Mrs. Becker asked me one time if my father beat me. He was a big burly police officer for the county. I thought she meant did my father spank me, and I told her yes, he did. Oh, she was so upset. That got around the small town. My father asked me why I would say such a thing. I asked him if he was going to beat me? He rolled his eyes and walked away.

One time Mrs. Becker asked a neighbor to cut down some overhanging tree branches. They were blocking her view of the bar, and she could not see the patrons' comings and goings.

She went to church every Sunday but held gossip near and dear to her heart. She always said something that sounded like "Yadama." I don't know what that means, and I don't know to this day.

I hold fond memories of my times on the farm. How the Becker’s put up with two young girls bothering them every week. When I go past the cemetery, I see their large stone, a backdrop against the highway, and remember them fondly.
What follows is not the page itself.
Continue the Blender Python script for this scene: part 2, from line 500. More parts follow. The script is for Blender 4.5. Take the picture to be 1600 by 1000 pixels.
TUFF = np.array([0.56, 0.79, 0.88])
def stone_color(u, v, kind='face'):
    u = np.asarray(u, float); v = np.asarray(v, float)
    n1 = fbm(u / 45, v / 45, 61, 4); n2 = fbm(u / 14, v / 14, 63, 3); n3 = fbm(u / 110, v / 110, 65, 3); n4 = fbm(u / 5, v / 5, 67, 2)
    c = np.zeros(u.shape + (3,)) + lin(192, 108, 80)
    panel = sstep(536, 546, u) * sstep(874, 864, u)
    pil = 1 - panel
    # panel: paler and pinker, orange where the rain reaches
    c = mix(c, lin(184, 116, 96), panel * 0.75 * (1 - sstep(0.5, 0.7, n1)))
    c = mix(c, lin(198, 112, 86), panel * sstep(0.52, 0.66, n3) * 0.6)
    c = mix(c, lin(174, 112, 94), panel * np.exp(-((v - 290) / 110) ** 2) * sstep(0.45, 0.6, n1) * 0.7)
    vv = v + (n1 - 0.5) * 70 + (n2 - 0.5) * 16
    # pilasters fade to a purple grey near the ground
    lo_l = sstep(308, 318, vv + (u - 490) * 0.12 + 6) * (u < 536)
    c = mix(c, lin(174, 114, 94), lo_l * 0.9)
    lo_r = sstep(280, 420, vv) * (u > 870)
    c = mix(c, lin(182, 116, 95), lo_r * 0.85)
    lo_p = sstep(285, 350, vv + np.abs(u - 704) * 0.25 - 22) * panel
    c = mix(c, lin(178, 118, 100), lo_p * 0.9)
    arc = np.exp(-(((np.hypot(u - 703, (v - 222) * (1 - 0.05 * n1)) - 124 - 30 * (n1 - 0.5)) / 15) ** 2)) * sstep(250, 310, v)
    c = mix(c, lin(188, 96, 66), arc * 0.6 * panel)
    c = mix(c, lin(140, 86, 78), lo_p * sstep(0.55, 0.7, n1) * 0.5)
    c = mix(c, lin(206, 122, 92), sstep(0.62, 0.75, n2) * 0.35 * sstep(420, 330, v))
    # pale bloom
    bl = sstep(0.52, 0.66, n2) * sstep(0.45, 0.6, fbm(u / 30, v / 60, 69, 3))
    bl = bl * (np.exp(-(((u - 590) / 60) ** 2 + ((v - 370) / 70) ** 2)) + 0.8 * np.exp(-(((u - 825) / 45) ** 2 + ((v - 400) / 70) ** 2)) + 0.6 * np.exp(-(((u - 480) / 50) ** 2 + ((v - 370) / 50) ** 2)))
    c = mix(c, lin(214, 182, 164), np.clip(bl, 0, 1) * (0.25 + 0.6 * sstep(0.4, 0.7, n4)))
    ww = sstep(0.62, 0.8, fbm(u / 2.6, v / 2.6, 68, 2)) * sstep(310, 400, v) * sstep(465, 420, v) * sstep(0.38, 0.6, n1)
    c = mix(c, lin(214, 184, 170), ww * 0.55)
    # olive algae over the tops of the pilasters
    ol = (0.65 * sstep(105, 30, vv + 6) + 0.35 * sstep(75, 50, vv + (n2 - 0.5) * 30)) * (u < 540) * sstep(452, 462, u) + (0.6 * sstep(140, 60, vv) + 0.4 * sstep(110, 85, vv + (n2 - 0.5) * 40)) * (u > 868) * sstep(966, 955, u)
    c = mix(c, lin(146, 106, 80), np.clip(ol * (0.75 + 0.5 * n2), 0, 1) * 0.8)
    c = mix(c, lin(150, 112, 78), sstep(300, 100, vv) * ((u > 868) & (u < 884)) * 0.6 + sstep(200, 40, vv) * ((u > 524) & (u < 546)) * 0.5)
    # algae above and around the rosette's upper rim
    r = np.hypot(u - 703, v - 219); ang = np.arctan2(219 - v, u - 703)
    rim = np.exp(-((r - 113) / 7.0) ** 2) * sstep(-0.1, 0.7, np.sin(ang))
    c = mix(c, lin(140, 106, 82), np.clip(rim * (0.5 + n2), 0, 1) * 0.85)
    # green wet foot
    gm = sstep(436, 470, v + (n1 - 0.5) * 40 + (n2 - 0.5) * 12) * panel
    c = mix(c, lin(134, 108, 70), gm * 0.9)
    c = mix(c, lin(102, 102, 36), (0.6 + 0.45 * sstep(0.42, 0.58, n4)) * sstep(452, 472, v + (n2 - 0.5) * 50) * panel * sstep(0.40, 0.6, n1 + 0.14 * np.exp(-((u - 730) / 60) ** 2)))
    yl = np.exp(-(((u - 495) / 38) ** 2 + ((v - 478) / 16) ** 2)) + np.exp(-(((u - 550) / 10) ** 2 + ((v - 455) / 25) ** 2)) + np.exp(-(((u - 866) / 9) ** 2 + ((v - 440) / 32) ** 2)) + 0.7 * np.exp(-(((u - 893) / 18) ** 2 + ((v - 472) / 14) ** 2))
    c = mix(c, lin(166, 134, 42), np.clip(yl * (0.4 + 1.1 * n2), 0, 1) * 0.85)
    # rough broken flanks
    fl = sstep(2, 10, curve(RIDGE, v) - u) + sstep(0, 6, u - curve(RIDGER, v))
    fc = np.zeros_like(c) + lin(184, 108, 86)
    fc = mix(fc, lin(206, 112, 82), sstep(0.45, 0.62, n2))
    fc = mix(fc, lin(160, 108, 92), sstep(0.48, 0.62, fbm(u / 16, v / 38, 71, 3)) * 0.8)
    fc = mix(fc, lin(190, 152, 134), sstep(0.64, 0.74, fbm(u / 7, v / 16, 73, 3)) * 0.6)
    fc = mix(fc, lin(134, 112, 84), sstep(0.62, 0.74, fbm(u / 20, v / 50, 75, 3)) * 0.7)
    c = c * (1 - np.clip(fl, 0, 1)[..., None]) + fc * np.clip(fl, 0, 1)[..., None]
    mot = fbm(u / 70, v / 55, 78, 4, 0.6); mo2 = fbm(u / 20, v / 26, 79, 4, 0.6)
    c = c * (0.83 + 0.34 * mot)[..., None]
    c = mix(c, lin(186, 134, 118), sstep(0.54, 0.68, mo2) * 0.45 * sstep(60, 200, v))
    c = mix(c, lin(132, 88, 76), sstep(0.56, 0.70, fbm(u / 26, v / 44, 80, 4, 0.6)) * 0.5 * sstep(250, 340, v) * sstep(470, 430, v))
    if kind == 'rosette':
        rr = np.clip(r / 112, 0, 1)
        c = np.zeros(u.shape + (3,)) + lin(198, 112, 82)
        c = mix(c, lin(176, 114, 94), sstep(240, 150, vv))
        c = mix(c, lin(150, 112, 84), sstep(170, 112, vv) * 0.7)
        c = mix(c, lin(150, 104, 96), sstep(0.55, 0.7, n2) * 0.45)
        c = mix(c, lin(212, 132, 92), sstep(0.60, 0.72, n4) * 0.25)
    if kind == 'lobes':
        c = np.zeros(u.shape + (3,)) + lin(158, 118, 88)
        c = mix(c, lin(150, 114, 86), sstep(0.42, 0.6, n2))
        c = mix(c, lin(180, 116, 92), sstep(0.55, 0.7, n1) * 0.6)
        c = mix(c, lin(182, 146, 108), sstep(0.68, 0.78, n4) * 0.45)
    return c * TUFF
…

I married, ending up twenty miles from where I grew up. My present neighbor who was also a police officer saved Mrs. Becker’s son's life with an AED that the police department had installed in the squad car that very day. She was my neighbor growing up, and my new neighbor saved her son’s life forty years later.

It's funny how life moves in circles like gears in a machine working together quietly. Cogs and wheels, circles and timing. Life is full of adventures and miracles like the four-legged chicken.